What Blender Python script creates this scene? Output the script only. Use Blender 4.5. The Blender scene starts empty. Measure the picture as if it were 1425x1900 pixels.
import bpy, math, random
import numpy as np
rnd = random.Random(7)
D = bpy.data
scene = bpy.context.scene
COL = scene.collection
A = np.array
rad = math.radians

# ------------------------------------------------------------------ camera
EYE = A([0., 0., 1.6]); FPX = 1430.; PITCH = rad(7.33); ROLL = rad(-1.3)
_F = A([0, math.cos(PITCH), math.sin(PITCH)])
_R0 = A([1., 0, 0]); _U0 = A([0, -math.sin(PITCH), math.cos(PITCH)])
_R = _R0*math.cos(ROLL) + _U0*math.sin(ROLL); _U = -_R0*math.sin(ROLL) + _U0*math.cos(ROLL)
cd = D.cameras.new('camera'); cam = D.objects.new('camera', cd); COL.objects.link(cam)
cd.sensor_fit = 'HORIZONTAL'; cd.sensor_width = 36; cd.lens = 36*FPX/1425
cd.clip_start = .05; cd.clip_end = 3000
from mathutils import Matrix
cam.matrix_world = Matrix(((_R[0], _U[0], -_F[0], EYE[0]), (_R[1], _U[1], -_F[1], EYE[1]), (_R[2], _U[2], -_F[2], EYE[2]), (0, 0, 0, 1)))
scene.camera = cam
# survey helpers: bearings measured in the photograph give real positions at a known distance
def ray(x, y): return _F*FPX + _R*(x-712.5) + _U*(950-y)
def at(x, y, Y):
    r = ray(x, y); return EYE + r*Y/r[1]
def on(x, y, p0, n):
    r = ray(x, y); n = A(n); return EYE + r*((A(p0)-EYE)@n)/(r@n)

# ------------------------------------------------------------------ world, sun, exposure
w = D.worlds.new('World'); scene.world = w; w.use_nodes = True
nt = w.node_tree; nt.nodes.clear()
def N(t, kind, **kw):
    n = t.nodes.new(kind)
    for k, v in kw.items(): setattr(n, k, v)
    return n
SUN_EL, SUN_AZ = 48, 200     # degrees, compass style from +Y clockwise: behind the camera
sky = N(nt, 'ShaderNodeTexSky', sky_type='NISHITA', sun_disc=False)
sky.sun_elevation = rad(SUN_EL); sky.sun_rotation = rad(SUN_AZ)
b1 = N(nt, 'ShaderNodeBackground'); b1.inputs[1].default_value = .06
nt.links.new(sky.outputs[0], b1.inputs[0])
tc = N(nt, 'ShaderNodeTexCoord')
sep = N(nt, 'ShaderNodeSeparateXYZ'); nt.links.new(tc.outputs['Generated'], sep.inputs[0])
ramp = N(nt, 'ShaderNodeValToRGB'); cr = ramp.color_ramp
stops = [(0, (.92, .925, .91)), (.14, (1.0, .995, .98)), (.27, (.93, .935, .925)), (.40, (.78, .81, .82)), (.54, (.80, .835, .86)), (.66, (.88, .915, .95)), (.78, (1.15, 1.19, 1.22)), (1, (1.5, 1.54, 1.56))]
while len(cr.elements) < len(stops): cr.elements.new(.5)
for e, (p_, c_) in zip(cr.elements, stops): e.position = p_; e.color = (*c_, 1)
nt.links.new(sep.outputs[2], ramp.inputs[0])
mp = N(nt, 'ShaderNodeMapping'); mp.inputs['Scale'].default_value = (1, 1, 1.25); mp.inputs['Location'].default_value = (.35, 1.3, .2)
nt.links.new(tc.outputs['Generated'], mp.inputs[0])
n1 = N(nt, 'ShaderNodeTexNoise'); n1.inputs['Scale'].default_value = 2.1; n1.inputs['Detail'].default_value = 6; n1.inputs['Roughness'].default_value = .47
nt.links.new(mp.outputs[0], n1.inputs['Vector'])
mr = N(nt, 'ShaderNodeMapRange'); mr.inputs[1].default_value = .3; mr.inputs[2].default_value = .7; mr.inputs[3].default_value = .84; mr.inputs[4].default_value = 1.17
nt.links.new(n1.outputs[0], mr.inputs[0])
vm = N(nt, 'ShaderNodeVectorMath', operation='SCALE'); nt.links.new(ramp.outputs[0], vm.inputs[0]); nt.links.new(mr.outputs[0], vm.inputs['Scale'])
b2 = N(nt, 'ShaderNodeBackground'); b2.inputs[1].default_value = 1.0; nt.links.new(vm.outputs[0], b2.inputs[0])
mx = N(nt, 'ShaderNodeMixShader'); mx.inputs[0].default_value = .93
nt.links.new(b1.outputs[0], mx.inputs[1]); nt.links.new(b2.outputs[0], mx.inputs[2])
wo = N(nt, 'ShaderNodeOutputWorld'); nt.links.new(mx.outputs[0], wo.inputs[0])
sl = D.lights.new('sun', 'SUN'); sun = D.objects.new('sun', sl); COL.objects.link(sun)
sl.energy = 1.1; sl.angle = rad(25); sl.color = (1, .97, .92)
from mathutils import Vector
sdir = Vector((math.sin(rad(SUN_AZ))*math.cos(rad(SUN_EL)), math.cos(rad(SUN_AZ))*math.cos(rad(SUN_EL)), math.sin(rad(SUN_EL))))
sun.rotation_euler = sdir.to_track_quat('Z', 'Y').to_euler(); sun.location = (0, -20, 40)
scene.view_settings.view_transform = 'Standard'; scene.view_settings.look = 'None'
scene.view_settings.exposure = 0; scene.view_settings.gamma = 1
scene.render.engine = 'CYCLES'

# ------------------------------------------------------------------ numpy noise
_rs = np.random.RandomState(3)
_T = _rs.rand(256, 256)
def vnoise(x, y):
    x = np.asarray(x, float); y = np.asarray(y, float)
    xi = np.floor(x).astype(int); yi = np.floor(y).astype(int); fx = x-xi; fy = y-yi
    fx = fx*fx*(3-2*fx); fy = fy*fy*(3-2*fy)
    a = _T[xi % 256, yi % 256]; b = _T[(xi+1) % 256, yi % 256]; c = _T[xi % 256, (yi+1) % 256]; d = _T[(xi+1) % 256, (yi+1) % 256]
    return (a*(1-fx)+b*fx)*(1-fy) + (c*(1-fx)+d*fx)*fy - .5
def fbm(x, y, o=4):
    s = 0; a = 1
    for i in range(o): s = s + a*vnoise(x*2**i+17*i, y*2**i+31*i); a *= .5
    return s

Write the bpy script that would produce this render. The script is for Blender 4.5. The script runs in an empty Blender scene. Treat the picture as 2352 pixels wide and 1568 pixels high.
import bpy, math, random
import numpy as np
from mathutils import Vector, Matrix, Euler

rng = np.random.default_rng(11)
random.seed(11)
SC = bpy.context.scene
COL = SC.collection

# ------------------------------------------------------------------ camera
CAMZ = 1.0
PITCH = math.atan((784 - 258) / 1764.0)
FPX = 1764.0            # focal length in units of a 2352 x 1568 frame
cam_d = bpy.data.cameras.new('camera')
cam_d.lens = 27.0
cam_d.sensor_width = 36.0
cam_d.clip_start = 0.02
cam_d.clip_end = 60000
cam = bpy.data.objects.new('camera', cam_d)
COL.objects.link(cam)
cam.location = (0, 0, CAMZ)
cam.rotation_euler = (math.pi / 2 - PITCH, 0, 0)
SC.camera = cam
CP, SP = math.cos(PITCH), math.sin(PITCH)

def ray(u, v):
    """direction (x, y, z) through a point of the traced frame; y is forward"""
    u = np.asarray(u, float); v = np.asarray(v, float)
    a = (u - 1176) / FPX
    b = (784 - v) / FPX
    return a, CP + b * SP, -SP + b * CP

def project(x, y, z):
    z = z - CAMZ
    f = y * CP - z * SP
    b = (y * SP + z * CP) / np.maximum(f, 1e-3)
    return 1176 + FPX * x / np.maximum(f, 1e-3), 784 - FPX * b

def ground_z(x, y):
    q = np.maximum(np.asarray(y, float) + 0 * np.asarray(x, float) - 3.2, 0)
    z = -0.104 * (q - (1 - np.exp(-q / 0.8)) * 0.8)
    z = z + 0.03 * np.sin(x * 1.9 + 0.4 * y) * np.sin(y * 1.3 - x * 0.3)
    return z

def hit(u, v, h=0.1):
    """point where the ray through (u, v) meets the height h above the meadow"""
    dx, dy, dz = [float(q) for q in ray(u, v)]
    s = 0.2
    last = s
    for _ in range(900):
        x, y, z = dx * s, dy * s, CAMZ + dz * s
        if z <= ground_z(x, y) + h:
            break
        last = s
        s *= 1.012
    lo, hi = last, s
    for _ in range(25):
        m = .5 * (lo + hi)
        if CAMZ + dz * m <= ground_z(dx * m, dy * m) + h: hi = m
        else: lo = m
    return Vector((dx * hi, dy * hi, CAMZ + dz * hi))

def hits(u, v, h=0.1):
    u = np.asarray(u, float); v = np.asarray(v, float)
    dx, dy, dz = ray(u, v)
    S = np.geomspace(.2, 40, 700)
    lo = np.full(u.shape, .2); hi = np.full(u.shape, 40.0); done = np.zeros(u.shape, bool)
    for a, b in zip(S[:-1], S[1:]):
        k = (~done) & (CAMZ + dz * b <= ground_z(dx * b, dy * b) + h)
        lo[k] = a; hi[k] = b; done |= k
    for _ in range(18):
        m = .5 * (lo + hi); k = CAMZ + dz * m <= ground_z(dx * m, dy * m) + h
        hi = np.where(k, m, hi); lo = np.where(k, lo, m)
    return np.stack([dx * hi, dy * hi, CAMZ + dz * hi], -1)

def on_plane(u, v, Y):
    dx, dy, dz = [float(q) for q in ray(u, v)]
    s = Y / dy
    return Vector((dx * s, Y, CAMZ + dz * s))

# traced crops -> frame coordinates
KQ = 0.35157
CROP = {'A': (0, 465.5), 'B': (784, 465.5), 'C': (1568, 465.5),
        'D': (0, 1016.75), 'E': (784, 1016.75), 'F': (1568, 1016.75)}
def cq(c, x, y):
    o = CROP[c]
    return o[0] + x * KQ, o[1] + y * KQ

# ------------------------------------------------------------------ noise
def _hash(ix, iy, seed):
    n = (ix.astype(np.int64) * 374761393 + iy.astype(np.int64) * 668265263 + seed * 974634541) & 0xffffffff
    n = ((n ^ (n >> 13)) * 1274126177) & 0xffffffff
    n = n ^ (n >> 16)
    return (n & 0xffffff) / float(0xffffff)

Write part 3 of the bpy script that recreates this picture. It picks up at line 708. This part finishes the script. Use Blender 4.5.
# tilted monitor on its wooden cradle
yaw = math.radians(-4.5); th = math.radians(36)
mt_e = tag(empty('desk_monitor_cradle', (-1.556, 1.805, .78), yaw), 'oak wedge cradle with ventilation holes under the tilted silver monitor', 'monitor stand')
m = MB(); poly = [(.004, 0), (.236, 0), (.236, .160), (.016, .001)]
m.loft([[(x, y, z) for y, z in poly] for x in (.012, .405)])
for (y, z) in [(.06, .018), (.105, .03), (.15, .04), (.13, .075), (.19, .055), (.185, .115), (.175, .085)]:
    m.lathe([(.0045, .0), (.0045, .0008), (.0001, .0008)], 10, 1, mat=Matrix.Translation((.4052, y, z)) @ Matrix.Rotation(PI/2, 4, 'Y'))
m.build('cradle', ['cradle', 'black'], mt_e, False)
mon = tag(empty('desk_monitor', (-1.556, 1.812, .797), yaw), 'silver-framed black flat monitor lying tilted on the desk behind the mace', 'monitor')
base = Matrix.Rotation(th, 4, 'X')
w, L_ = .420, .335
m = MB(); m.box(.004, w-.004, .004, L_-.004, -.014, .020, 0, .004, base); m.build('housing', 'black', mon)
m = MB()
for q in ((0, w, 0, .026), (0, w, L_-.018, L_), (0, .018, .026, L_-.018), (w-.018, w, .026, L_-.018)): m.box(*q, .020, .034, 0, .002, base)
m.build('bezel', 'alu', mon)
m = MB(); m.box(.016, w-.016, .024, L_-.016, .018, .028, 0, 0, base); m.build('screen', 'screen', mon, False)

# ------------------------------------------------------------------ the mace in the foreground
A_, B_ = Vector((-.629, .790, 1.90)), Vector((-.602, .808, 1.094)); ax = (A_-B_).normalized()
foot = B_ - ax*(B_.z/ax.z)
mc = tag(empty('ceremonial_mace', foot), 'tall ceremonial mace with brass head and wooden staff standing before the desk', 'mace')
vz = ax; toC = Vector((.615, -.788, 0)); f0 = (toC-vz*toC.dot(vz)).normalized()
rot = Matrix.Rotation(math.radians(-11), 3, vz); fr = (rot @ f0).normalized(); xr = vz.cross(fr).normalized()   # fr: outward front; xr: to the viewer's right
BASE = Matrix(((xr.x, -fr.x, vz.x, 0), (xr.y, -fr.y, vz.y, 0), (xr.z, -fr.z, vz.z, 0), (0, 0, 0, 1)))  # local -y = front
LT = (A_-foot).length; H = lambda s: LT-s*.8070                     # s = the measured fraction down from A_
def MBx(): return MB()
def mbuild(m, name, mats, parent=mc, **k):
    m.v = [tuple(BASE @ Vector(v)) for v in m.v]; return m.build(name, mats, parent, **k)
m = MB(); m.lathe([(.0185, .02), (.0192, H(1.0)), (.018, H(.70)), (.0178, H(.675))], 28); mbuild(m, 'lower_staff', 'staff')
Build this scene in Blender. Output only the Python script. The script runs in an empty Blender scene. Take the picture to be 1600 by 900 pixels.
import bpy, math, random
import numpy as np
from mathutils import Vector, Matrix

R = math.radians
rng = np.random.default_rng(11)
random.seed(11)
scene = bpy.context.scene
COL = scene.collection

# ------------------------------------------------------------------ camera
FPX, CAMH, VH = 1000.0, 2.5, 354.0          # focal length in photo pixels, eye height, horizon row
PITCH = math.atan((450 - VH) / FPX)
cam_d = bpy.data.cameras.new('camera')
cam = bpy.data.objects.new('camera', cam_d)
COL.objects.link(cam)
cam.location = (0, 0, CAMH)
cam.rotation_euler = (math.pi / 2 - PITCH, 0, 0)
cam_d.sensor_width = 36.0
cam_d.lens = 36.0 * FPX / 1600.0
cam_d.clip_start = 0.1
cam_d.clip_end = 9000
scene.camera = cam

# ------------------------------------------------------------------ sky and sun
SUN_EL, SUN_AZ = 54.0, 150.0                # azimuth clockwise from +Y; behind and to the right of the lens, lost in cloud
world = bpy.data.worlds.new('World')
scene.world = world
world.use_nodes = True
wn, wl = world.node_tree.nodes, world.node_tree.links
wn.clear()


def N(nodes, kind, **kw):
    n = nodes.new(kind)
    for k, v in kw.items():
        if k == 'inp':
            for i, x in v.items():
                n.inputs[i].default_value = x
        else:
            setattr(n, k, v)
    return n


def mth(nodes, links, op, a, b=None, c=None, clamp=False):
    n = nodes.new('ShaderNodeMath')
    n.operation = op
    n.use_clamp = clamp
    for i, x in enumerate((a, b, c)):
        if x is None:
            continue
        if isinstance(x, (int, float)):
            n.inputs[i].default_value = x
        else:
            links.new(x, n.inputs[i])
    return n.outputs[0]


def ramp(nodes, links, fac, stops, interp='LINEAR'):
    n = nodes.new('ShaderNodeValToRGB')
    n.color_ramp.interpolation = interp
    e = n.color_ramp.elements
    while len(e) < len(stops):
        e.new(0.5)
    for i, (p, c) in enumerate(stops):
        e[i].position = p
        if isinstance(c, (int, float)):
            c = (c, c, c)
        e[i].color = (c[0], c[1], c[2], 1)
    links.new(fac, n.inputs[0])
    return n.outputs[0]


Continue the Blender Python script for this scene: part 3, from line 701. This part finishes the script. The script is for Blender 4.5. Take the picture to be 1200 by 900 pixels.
-- -- --
Please copy exactly the lines from the first line of the records above through the line containing "rad = math.radians", including both, and nothing more.

EXERCISE RESULT:
What Blender Python script creates this scene? Output the script only. Use Blender 4.5. The Blender scene starts empty. Measure the picture as if it were 1425x1900 pixels.
import bpy, math, random
import numpy as np
rnd = random.Random(7)
D = bpy.data
scene = bpy.context.scene
COL = scene.collection
A = np.array
rad = math.radians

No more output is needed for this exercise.